Saturday, August 13, 2011


Charity shopping is great, but there's something about the US term 'Thrifting' that I prefer. Maybe it's because it reflects more of the reasoning behind it on behalf of the shopper- I'm happy to be supporting the charity, but equally happy to be finding useful stuff for us at a low cost. Today's finds- the results of a sneaky child-free half hour in town following an eye test- also included the additional joy of second-hand shopping, something that probably wouldn't be found new. We used to have one of these crank-handle graters, acquired when my Grandma cleared out her kitchen, and it went some way to alleviate my hatred of grating (don't ask, it's not rational!). Plus, once assembled, the blades are out of the reach of little fingers so it allowed P to join in with cooking. Sadly, that one got broken through some over-zealous drawer closing on C's part, which is why I was delighted to see this apparently unused and boxed replacement, with not one but three grating options! With what I'm fairly sure is an Ikea tablecloth and six matching napkins my total spend was less than £5- happy days!

Friday, August 12, 2011

This Moment

{this moment} - A Friday ritual. A single photo - no words - capturing a moment from the week. A simple, special, extraordinary moment. A moment I want to pause, savour and remember. Inspired by SouleMama.

Wednesday, August 10, 2011

Introducing the Coniston Sweater...

...and the world's grumpiest knitwear model!

This sweater has had several incarnations before I finally got to this version, however the inspiration has remained the same- Coniston Water, for which it is named. It's a place we like to go in all weathers, within easy reach of our house, but with less of the tourist crowds and Beatrix Potter/fleece jacket and walking boots/William Wordsworth overload of Windermere (where these pictures were actually shot- it's not as appropriate I know, but sometimes you have to grab an opportunity).
Sometimes when we drive up the lake road the water is so still that the fells are perfectly reflected in it like a mirror. It's so strikingly beautiful there have been times I've had to remind myself to drive the car instead of being mesmerised by the view. Those reflections, of steely grey clouds, of rocks that shoulder their way through the turf at the side of the road, of slate drystone walls, of moss and dark green forests are all there in the converging, alternately smooth and textured stripes of Rowan Renew- the shade colours are, appropriately enough for my boy, 'Digger' and 'Truck'.
The still flatness of Coniston is also the reason it was where Donald Campbell set the world water speed records that eventually ended in tragedy.
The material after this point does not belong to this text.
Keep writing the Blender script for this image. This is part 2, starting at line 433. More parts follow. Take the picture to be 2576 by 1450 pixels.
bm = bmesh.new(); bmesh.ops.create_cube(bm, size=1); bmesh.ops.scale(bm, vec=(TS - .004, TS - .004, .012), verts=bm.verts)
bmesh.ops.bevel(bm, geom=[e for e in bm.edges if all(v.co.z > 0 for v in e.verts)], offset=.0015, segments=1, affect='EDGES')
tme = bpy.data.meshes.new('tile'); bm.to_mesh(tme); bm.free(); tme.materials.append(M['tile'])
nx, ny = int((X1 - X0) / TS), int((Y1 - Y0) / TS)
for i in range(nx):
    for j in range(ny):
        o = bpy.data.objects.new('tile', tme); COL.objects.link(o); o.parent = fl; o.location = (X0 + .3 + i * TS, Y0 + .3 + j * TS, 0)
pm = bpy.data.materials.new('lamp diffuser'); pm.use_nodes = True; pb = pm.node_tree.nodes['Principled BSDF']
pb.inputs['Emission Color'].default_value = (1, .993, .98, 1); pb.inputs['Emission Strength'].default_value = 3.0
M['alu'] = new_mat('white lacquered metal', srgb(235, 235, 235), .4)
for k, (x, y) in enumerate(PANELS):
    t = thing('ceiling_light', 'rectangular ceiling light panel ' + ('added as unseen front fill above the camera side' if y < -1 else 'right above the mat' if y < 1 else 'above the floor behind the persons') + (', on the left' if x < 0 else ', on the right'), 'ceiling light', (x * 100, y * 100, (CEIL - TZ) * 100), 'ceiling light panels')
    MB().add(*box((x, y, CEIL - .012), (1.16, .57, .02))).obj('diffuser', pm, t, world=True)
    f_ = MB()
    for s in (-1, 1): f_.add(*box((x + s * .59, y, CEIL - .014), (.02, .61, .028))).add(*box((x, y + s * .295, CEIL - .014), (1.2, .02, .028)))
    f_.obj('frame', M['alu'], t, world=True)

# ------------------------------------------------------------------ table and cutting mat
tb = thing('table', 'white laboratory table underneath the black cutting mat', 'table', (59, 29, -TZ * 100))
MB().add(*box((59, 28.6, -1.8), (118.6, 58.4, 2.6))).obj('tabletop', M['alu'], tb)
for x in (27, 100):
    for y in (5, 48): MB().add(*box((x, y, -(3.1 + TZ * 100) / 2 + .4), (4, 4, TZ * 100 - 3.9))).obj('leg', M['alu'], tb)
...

Speed on the water is a lot more restricted now, but I thought that it was fitting that the stripes on the sweater also reminded me of those found on diagrams of the Doppler Effect, where the lines showing sound waves get closer together as an object moves past at speed. By the way, I'm not that much of geek (at least not when it comes to Physics!) but fellow Big Bang Theory fans might recognise this episode.

Theories and inspirations aside, the sweater is mainly meant to be a warm, comfortable layer for days out exploring the beauty of the outside world. My model is a very discerning customer and it says quite a lot that the sweater even stayed on him long enough for these shots to be taken- if he really hated it, it would have been dragged off over his head without a thought for all those hours of loving mama-making. No, the grumpiness was down to the fact that it was far too hot for a sweater, as far as my little fashionista was concerned, and that the only bribe I had on me for this brief episode of cooperation was a rice-cake. A favourite snack, granted, but not really what counts as a 'treat'...

I only grabbed these pictures so that I could get on with getting this pattern tested, as all being well this is going to be an early venture into selling my designs. On that front, I've had some very exciting news recently regarding another project, but I'll have to wait to share it. In the meantime, I'm going to wait until the inevitable turning of the year and the cooler weather that might just make this reluctant wearer a little bit more appreciative.

Sunday, August 7, 2011

Sweet memories

If you grew up anywhere other than my home county of Kent you might think that a 'Gypsy Tart' was a rather politically incorrect insult. Obviously I'm far to much of a left-leaning, Guardian-reader type for that- in fact it's a ridiculously sugar loaded bit of nostalgia in the form of a pudding which apparently originated in 'the garden of England'.
I can't remember the exact circumstances that led up to me dredging up the memory - I think it was something to do with custard tarts- but I was determined to introduce my sweet-toothed Northerner of a husband to this pud. There are several recipes on the internet (just be careful to put recipe after 'Gypsy Tart' in the search engine, or I wouldn't like to predict the results!)
The one I used was based on this one, although as I was making a roast dinner at the same time I cheated and used a ready-made pastry case. Apart from that it's really just muscavado sugar and a tin of evaporated milk. The recipe says to hand whisk for 15 minutes so I used my new/old Kenwood Chef until the motor started to smell hot, proabably about 10 minutes. I ended up with far more filling than could fit into the case, which probably saved us a trip to the dentist, because this is a seriously sweet treat.